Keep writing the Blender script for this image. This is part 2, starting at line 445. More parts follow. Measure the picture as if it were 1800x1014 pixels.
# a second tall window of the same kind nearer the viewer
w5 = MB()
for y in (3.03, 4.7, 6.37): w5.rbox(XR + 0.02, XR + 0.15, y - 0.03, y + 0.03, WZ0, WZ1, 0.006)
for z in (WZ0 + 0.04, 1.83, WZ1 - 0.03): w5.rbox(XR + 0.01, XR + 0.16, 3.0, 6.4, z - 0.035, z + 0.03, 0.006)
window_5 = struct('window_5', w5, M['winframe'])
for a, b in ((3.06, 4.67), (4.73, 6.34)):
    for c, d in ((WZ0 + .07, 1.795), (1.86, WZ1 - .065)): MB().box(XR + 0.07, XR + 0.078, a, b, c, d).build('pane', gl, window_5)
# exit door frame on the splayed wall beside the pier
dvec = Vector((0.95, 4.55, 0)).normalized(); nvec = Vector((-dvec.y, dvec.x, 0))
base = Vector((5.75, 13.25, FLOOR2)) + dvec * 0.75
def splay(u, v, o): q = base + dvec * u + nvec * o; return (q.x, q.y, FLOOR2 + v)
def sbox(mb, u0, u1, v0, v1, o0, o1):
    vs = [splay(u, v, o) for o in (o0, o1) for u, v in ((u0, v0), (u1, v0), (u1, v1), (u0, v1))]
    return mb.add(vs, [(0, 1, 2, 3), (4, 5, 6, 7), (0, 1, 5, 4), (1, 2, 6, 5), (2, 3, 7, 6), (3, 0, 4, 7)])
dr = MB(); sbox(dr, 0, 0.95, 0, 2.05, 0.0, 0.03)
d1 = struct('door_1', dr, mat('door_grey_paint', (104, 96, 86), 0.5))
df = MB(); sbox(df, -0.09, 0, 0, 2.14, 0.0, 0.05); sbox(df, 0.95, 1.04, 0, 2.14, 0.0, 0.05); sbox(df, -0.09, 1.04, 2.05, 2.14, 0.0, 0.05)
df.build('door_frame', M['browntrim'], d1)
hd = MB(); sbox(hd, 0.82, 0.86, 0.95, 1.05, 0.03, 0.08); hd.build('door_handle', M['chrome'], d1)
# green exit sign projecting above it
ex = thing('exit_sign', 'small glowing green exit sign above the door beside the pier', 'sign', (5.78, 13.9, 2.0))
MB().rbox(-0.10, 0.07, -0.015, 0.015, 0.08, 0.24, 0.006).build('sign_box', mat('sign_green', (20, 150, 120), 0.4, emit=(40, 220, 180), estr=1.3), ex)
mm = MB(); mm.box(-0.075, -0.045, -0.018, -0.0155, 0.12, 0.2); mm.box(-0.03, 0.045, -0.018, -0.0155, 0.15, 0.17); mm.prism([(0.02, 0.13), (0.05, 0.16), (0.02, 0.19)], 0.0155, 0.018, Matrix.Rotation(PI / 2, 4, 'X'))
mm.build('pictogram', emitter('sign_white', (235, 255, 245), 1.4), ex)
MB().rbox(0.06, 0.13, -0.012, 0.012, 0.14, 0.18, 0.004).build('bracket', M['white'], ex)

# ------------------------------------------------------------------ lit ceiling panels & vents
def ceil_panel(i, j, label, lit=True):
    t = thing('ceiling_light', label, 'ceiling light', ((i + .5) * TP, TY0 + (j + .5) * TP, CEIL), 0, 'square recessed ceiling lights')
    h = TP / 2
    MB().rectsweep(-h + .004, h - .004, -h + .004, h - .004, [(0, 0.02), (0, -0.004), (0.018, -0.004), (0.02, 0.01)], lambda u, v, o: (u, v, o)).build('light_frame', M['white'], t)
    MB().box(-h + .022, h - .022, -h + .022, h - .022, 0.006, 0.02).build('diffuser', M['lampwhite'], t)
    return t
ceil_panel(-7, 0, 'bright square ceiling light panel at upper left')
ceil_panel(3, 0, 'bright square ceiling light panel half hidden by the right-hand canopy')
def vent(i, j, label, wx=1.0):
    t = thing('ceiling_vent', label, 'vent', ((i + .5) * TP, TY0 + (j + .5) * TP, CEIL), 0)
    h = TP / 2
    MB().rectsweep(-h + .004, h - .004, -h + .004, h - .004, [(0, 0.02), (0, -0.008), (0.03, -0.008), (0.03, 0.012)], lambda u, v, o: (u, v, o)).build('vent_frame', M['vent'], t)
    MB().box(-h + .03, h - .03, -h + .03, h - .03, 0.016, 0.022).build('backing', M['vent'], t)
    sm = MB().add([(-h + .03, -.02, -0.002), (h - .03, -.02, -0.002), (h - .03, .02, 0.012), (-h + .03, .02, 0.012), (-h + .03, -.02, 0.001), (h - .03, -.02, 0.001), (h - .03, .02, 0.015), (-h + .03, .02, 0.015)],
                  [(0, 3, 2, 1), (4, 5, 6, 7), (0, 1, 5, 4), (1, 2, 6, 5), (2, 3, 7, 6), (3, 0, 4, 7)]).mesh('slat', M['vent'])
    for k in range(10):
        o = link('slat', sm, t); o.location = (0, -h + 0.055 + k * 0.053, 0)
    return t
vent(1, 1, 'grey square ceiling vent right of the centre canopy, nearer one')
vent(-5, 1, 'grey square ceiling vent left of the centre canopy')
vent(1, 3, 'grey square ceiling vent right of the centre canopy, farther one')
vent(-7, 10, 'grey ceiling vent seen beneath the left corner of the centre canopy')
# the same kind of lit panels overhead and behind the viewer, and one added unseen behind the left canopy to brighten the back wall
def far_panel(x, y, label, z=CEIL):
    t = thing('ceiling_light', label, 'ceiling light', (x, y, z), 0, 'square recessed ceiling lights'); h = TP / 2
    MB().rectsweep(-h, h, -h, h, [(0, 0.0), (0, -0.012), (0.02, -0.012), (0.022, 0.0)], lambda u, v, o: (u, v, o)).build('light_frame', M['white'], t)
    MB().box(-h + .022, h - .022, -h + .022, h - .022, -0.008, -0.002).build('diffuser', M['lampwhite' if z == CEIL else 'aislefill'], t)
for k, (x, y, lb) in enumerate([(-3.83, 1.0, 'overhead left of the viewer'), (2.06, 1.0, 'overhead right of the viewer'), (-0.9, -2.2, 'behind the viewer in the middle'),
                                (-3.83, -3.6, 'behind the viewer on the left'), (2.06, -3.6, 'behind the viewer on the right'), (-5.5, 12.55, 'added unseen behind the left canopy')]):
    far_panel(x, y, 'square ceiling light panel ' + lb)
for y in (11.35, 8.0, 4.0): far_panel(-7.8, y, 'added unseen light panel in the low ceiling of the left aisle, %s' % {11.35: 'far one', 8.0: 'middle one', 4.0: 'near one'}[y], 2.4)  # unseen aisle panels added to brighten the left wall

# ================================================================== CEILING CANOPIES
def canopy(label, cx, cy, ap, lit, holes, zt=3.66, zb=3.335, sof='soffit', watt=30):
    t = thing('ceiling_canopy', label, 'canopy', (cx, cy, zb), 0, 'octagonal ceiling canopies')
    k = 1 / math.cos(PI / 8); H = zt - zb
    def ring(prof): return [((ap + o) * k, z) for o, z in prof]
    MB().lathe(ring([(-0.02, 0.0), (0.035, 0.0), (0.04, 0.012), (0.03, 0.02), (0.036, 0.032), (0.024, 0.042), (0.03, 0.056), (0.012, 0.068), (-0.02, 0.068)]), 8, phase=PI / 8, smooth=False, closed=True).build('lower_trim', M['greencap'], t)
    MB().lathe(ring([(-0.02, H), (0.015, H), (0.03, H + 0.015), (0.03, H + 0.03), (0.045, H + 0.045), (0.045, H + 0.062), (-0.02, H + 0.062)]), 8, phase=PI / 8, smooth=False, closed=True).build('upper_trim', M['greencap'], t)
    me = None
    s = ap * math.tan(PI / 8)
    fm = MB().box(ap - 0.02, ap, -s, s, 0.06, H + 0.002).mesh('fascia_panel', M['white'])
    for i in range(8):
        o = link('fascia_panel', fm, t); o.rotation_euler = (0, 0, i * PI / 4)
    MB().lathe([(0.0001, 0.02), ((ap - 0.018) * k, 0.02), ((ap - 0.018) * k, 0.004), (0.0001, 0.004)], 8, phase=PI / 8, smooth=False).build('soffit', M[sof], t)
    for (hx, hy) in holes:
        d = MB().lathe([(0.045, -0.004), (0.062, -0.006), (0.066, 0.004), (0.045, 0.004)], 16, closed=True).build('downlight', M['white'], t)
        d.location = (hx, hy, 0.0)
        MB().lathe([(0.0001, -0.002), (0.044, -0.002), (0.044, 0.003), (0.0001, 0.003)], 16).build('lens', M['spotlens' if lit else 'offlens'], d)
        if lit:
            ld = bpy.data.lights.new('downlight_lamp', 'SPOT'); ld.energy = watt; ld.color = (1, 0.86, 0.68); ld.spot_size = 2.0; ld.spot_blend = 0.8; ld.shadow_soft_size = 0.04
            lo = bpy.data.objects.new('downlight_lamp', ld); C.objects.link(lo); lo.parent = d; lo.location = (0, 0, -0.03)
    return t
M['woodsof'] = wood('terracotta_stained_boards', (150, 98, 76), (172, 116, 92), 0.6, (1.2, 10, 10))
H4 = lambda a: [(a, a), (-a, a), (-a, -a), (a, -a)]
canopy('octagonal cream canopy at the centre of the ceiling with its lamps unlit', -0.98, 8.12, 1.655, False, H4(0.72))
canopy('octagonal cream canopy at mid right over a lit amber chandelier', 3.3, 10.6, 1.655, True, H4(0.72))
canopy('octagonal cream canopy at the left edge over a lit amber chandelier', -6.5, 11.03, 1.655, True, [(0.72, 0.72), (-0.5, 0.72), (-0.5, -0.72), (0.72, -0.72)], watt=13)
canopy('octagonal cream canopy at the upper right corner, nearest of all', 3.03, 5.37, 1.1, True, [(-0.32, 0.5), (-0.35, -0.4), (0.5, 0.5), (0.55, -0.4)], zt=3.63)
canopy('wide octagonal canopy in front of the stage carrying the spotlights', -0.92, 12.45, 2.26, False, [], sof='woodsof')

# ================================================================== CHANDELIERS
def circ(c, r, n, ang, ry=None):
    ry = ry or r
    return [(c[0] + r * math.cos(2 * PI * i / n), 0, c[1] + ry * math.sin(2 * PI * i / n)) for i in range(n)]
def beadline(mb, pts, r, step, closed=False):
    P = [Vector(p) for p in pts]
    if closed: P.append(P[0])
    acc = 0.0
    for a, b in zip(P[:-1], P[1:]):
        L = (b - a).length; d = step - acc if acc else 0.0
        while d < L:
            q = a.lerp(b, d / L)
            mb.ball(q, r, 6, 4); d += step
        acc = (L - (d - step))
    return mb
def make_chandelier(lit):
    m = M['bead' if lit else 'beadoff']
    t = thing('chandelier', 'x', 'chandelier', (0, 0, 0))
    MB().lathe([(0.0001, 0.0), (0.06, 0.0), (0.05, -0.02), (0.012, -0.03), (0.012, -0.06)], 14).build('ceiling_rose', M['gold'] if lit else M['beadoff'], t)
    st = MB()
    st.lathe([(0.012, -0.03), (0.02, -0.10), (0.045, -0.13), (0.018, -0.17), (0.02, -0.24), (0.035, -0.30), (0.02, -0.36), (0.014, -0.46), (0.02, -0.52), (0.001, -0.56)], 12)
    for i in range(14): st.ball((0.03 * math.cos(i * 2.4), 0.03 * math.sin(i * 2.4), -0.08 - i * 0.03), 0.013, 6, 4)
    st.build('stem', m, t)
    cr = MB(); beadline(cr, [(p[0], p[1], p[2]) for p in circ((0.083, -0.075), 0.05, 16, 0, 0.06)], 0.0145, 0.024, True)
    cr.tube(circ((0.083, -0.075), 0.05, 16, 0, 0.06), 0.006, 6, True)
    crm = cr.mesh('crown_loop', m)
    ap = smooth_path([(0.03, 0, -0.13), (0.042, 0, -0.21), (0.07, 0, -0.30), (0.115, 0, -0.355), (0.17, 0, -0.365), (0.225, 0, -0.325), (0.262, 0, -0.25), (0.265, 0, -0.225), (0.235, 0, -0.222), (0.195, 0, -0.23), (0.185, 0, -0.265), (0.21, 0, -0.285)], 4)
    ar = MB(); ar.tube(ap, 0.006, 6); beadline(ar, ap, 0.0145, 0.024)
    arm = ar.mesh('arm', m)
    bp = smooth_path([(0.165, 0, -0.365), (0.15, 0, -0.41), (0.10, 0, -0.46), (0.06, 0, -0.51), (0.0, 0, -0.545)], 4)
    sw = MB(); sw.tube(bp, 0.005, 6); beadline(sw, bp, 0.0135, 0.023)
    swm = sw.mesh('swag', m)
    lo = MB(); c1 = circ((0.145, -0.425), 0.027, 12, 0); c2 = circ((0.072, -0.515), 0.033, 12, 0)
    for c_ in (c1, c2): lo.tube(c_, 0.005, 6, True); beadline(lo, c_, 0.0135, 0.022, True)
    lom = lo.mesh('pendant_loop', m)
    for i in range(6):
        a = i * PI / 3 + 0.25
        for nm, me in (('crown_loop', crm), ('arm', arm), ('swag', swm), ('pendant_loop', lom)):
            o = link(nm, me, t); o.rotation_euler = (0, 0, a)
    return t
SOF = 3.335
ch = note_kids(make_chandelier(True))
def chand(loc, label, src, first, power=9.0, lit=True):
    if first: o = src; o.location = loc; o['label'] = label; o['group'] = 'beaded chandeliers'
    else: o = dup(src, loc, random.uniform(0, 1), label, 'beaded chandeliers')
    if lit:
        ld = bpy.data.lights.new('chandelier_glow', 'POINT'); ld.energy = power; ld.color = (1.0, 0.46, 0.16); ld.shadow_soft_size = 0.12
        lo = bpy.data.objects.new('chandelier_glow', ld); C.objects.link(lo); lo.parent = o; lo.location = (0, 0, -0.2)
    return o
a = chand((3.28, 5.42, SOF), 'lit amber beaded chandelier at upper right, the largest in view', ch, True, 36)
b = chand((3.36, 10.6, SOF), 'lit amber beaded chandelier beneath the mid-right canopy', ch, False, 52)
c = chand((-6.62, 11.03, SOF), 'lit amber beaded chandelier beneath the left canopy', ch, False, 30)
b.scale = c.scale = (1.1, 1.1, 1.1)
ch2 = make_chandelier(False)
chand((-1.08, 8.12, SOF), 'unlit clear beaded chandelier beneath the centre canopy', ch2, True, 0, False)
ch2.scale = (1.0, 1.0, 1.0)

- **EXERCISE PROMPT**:
Extract the lines above, from the first one through the one containing "0.004).build('bracket', M['white'], ex)", and return only those, unchanged.

- **SOLUTION FOR THIS EXERCISE**:
Keep writing the Blender script for this image. This is part 2, starting at line 445. More parts follow. Measure the picture as if it were 1800x1014 pixels.
# a second tall window of the same kind nearer the viewer
w5 = MB()
for y in (3.03, 4.7, 6.37): w5.rbox(XR + 0.02, XR + 0.15, y - 0.03, y + 0.03, WZ0, WZ1, 0.006)
for z in (WZ0 + 0.04, 1.83, WZ1 - 0.03): w5.rbox(XR + 0.01, XR + 0.16, 3.0, 6.4, z - 0.035, z + 0.03, 0.006)
window_5 = struct('window_5', w5, M['winframe'])
for a, b in ((3.06, 4.67), (4.73, 6.34)):
    for c, d in ((WZ0 + .07, 1.795), (1.86, WZ1 - .065)): MB().box(XR + 0.07, XR + 0.078, a, b, c, d).build('pane', gl, window_5)
# exit door frame on the splayed wall beside the pier
dvec = Vector((0.95, 4.55, 0)).normalized(); nvec = Vector((-dvec.y, dvec.x, 0))
base = Vector((5.75, 13.25, FLOOR2)) + dvec * 0.75
def splay(u, v, o): q = base + dvec * u + nvec * o; return (q.x, q.y, FLOOR2 + v)
def sbox(mb, u0, u1, v0, v1, o0, o1):
    vs = [splay(u, v, o) for o in (o0, o1) for u, v in ((u0, v0), (u1, v0), (u1, v1), (u0, v1))]
    return mb.add(vs, [(0, 1, 2, 3), (4, 5, 6, 7), (0, 1, 5, 4), (1, 2, 6, 5), (2, 3, 7, 6), (3, 0, 4, 7)])
dr = MB(); sbox(dr, 0, 0.95, 0, 2.05, 0.0, 0.03)
d1 = struct('door_1', dr, mat('door_grey_paint', (104, 96, 86), 0.5))
df = MB(); sbox(df, -0.09, 0, 0, 2.14, 0.0, 0.05); sbox(df, 0.95, 1.04, 0, 2.14, 0.0, 0.05); sbox(df, -0.09, 1.04, 2.05, 2.14, 0.0, 0.05)
df.build('door_frame', M['browntrim'], d1)
hd = MB(); sbox(hd, 0.82, 0.86, 0.95, 1.05, 0.03, 0.08); hd.build('door_handle', M['chrome'], d1)
# green exit sign projecting above it
ex = thing('exit_sign', 'small glowing green exit sign above the door beside the pier', 'sign', (5.78, 13.9, 2.0))
MB().rbox(-0.10, 0.07, -0.015, 0.015, 0.08, 0.24, 0.006).build('sign_box', mat('sign_green', (20, 150, 120), 0.4, emit=(40, 220, 180), estr=1.3), ex)
mm = MB(); mm.box(-0.075, -0.045, -0.018, -0.0155, 0.12, 0.2); mm.box(-0.03, 0.045, -0.018, -0.0155, 0.15, 0.17); mm.prism([(0.02, 0.13), (0.05, 0.16), (0.02, 0.19)], 0.0155, 0.018, Matrix.Rotation(PI / 2, 4, 'X'))
mm.build('pictogram', emitter('sign_white', (235, 255, 245), 1.4), ex)
MB().rbox(0.06, 0.13, -0.012, 0.012, 0.14, 0.18, 0.004).build('bracket', M['white'], ex)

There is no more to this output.